_Task requirements_
The lines below are to be quoted exactly, from the first through the one that contains "COL = SC.collection".

_Raw data_

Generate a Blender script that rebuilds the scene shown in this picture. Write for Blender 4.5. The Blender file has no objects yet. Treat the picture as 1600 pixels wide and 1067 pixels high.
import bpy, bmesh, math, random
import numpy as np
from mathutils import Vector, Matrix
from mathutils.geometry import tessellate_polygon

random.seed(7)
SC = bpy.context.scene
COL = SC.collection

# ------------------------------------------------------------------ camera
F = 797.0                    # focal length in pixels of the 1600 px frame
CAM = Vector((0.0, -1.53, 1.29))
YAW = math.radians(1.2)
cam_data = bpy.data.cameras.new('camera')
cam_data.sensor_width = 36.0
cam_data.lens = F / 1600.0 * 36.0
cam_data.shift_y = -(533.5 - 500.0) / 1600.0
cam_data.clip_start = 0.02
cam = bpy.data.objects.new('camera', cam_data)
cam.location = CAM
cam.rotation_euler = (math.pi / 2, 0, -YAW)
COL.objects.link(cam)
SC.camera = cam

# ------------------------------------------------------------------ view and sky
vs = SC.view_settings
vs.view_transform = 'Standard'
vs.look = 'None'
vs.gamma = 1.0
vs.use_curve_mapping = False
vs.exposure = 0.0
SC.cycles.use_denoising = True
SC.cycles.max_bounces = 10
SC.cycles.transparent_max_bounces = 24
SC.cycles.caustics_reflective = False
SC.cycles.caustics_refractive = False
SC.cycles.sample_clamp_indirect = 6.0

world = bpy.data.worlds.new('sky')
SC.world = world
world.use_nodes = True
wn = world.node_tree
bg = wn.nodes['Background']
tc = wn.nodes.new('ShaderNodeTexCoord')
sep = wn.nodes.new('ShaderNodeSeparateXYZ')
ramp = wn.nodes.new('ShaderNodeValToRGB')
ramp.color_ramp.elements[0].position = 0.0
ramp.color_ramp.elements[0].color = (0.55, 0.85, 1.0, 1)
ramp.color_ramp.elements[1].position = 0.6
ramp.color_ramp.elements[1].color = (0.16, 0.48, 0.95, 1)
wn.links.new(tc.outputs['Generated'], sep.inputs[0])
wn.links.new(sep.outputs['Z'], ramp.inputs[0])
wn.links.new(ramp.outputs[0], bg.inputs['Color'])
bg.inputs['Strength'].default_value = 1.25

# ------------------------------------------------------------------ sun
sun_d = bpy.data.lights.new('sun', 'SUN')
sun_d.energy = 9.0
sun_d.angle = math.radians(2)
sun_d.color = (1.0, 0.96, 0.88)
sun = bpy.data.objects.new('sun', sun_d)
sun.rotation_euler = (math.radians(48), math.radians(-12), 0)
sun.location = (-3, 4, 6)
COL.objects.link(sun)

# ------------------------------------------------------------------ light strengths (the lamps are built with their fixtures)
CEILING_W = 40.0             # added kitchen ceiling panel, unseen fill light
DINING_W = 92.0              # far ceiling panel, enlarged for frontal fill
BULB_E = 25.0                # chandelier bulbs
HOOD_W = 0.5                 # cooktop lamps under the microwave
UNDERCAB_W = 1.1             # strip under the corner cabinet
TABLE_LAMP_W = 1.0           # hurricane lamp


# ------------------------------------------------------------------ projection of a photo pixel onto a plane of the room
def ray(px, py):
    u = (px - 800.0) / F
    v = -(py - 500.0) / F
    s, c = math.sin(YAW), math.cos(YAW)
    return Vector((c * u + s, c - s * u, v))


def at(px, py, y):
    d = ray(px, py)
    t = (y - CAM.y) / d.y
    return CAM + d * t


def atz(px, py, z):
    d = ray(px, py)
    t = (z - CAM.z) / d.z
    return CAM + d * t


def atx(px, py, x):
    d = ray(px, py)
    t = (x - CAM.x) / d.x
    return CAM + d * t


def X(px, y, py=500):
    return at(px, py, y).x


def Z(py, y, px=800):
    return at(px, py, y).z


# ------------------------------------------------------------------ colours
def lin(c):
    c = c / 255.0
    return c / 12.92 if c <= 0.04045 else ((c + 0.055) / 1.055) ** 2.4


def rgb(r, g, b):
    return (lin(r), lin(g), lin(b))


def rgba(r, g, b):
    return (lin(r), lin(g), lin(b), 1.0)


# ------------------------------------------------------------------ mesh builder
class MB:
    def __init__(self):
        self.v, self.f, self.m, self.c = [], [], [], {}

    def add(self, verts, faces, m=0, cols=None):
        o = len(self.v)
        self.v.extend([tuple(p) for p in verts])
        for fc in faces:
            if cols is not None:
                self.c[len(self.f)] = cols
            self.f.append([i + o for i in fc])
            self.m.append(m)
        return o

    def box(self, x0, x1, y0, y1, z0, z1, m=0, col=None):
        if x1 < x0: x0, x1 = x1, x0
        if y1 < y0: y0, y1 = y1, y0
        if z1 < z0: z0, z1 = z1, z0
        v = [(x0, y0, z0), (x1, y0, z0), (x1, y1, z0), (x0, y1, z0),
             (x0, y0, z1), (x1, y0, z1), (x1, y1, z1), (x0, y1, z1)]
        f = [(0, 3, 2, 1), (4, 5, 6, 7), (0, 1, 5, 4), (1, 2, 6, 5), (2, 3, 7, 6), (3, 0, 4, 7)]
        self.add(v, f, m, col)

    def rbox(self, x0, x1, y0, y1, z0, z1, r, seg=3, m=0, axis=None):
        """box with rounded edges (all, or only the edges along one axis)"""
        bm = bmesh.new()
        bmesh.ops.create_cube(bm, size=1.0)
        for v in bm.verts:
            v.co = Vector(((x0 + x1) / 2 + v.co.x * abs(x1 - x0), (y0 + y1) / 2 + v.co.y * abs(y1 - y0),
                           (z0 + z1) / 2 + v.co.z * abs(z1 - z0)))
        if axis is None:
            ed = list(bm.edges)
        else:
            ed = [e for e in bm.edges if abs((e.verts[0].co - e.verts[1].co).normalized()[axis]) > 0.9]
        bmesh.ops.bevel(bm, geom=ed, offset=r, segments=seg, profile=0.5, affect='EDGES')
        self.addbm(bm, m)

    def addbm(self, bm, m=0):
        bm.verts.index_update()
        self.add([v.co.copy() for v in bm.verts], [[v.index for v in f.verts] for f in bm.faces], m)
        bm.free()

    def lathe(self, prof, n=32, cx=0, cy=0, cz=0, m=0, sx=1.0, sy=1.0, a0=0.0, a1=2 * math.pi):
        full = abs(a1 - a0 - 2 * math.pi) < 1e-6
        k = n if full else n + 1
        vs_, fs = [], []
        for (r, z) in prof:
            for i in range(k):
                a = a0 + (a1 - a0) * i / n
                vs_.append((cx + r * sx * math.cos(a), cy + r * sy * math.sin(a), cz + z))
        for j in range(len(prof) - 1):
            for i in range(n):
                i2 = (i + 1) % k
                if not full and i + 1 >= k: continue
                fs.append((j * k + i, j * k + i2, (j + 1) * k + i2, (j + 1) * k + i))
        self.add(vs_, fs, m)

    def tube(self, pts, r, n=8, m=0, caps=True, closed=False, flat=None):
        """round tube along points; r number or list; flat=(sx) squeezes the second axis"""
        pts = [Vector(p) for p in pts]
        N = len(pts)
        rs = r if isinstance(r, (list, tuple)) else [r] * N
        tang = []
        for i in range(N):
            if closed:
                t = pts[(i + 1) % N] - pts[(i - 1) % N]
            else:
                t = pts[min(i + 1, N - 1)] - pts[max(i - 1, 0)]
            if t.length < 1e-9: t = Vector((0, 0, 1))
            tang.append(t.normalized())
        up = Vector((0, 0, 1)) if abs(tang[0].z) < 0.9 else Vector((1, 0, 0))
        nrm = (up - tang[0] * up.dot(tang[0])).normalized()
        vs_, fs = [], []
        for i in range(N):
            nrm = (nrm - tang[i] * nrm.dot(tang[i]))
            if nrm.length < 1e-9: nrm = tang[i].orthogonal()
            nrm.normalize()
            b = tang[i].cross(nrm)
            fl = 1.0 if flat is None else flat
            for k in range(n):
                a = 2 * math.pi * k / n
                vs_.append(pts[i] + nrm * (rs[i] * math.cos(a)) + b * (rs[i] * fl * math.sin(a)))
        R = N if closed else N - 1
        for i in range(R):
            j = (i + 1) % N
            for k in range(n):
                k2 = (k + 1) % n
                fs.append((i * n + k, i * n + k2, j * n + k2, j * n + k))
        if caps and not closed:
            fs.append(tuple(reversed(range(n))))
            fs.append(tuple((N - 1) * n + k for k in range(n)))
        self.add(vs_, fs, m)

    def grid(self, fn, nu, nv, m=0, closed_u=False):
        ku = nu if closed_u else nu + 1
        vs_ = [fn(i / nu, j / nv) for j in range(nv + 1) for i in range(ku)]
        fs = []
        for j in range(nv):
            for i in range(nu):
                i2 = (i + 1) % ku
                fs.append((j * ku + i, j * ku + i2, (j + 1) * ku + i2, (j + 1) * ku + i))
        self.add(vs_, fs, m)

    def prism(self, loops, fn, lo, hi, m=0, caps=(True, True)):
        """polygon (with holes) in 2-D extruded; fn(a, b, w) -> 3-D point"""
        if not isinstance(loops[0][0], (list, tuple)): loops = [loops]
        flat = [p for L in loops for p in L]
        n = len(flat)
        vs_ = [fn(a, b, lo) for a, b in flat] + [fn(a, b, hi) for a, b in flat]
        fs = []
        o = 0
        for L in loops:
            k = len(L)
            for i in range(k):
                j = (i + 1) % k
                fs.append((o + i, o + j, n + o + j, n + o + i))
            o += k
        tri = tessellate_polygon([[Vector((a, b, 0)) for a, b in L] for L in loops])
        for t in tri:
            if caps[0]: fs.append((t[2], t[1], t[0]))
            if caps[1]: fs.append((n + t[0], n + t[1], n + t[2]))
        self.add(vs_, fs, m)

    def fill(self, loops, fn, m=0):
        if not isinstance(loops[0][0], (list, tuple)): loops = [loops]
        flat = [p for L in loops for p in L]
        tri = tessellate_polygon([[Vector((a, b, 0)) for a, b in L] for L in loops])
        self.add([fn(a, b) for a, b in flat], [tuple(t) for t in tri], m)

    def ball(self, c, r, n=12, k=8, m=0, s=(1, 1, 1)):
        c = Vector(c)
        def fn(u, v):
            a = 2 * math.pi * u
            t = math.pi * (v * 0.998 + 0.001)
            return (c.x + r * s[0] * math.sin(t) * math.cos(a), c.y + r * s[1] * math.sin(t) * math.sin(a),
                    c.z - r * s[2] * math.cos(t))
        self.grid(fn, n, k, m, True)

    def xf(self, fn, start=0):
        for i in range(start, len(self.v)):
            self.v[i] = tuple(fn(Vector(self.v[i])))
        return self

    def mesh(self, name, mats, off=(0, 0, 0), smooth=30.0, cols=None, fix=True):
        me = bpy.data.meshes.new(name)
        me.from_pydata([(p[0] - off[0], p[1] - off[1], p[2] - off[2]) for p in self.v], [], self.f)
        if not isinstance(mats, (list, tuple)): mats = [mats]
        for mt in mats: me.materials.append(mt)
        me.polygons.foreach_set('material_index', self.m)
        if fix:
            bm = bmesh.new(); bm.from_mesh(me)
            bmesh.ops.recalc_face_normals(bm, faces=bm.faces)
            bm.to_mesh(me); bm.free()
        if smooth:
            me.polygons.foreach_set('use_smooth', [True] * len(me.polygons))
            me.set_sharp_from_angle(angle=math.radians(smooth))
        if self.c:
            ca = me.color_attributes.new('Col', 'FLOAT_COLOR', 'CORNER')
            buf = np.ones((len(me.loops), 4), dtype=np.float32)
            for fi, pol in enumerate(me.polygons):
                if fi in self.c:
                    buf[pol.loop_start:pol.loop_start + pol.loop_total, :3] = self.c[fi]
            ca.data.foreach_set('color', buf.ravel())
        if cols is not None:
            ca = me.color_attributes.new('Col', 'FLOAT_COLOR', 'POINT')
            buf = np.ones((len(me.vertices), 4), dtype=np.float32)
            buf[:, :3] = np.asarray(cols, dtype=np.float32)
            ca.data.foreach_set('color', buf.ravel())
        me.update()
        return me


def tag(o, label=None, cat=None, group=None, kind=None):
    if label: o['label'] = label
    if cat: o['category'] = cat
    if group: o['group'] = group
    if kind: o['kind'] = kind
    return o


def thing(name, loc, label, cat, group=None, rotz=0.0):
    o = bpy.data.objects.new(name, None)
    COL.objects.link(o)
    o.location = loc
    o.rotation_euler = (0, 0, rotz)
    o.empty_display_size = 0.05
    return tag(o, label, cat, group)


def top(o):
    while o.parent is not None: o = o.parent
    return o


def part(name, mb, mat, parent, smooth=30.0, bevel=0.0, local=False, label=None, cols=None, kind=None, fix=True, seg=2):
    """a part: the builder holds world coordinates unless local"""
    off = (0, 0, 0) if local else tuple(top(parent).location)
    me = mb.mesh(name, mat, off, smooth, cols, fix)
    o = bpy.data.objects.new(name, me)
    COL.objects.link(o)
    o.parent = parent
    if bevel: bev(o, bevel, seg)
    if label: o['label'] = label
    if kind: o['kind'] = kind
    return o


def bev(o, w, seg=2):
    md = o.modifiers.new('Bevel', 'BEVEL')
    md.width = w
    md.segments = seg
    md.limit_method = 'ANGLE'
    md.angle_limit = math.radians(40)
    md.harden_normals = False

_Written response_
Generate a Blender script that rebuilds the scene shown in this picture. Write for Blender 4.5. The Blender file has no objects yet. Treat the picture as 1600 pixels wide and 1067 pixels high.
import bpy, bmesh, math, random
import numpy as np
from mathutils import Vector, Matrix
from mathutils.geometry import tessellate_polygon

random.seed(7)
SC = bpy.context.scene
COL = SC.collection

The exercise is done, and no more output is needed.